I leaned back against the velvet upholstery of the big chair. “Surely, you don’t think I killed the girl?”
“You’re as good a suspect as any. People tell me you made a crass and explicit sexual proposition to Felicity a couple of months ago, and responded with anger when she rejected you. Is that true?”
I rubbed my fingers across a carved armrest. “I don’t recall.”
“Lying to me is a futile enterprise, Lord Byron. I’m difficult to deceive, and I’m smarter than you.”
I shifted my weight, and crossed my legs in what I thought was a rakish manner. “No, I mean, that probably happened. But I don’t recall. I make crass sexual advances toward almost every woman I encounter, you see. Usually, when I’ve had a lot to drink.”

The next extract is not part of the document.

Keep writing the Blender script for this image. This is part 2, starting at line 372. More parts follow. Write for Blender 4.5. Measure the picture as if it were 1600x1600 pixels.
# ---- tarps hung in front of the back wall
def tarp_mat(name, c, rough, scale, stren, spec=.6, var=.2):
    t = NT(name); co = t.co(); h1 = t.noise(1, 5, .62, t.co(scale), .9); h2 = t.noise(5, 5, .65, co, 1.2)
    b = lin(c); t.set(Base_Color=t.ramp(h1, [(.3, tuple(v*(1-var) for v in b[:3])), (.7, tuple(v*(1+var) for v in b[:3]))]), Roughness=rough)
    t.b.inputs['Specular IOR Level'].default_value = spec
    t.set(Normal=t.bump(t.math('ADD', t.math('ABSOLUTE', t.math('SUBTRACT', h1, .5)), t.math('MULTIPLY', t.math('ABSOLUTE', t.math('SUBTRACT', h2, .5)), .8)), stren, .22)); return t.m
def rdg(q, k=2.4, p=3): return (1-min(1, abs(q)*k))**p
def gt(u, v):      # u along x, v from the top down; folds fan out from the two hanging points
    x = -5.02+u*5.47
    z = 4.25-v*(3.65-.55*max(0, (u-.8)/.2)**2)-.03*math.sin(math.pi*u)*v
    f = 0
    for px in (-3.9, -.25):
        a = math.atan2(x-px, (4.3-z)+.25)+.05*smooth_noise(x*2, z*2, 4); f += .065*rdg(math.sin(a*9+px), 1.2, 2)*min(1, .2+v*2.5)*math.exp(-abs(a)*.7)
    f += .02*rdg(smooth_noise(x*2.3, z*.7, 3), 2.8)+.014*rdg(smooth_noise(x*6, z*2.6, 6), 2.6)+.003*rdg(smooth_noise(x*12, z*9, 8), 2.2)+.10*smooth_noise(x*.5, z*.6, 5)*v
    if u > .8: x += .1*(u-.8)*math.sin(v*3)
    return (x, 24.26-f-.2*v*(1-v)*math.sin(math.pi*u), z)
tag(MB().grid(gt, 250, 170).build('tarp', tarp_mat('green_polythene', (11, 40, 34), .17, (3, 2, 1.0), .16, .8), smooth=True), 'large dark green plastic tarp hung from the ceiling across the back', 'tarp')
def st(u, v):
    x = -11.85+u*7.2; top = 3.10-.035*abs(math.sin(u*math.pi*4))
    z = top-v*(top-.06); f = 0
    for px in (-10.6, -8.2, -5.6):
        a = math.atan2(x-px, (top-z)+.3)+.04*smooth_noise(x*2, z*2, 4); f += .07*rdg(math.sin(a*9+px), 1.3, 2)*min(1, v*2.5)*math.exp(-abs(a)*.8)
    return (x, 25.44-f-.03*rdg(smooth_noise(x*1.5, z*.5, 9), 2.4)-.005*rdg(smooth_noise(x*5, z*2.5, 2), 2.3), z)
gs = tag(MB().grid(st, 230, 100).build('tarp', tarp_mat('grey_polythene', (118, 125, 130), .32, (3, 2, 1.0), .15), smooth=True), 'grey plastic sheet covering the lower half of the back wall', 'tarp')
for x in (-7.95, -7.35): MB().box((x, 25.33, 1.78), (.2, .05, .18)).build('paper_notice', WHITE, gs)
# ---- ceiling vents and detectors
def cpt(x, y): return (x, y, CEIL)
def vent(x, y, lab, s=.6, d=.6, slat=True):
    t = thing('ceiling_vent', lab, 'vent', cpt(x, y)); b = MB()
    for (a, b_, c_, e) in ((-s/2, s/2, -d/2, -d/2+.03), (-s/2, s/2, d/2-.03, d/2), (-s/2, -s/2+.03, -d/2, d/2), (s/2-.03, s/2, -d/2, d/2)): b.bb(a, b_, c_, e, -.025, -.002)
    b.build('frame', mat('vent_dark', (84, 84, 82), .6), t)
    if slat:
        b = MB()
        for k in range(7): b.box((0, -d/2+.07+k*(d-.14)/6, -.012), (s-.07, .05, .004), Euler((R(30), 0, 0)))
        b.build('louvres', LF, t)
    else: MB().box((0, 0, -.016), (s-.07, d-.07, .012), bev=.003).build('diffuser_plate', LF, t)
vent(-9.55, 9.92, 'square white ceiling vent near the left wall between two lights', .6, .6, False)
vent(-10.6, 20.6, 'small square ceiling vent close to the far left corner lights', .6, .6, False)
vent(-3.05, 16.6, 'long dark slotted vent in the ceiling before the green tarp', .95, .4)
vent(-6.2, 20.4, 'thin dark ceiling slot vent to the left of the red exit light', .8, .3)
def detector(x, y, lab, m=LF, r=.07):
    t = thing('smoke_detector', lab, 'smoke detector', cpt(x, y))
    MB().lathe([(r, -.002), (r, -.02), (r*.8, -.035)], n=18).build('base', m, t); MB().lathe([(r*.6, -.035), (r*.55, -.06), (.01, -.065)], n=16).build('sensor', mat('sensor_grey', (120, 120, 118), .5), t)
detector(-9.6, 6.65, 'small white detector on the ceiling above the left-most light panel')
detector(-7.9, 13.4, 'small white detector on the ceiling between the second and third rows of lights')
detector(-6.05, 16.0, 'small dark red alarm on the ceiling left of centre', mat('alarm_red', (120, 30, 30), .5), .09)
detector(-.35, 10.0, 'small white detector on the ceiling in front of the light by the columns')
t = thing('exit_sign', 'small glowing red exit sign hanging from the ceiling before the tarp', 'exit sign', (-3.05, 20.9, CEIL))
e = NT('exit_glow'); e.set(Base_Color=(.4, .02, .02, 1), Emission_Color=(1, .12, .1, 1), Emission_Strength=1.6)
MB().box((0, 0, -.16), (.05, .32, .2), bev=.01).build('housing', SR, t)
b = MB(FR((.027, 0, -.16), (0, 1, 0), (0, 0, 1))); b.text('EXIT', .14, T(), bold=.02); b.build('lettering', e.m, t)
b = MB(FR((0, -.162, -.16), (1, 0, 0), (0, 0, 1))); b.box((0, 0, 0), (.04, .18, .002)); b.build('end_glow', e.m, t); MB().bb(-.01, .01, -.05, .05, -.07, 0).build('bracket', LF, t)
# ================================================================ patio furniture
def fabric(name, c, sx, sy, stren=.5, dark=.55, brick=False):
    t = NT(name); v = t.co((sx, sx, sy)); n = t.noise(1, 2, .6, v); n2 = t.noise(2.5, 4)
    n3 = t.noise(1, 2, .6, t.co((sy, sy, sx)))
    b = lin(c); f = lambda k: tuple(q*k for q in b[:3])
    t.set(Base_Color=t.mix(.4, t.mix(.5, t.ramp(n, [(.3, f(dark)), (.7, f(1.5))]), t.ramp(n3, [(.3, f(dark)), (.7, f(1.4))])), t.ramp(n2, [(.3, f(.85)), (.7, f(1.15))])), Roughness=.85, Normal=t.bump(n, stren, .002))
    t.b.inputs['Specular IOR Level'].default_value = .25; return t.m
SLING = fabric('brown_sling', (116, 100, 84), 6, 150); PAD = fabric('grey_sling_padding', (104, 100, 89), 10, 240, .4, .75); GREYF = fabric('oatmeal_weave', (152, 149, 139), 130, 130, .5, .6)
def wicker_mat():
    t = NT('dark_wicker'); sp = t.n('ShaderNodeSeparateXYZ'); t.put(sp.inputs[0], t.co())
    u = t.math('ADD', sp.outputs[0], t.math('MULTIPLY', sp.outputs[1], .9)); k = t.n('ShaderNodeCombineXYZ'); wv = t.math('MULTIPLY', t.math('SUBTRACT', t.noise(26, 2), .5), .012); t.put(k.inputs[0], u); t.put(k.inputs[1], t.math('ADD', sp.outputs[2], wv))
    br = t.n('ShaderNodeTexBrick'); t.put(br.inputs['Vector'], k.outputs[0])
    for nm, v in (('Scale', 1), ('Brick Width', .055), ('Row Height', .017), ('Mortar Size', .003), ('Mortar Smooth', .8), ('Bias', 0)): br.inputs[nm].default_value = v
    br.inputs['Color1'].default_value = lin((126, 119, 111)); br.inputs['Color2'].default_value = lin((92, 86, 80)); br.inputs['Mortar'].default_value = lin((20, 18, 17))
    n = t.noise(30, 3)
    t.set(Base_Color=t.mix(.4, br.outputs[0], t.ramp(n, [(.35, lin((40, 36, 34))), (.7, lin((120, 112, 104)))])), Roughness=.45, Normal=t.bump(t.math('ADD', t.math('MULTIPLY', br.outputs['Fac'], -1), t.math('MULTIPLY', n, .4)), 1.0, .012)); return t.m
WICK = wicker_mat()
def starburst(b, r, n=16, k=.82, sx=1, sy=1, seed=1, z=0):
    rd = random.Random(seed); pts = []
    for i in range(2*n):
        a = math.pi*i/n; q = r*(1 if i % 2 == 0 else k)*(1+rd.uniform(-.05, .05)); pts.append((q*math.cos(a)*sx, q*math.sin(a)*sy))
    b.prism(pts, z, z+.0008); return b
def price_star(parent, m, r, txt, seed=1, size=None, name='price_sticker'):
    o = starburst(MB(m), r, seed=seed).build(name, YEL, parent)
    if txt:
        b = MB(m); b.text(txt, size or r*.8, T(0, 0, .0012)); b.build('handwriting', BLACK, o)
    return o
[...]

“You’re often drunk?” His eyebrow arched, stretching that long, wicked scar as he regarded me with distaste.
I shook my finger at him. “I’m drunk right now, as it happens.”
“It’s the middle of the afternoon, on a Tuesday.”
“Time is of little concern to me. I haven’t slept in days.” For some reason, I was proud of this. “May I offer you some whiskey?”
“Certainly not.” The furrows beneath his cheeks seemed to deepen.
“Very good.” I produced a silver flask from my waistcoat pocket and tipped it back. “More for me.”
i mean, what’s not to love here? it’s bloody and bawdy and funny and it’s so much better than 80% of the books i have read featuring some lopsided version of byron with zero chuckles. (the remaining 20% is pretty much just The Stress of Her Regard. i am horrible at math.) if this decides to become a series, i will continue reading it with pleasure.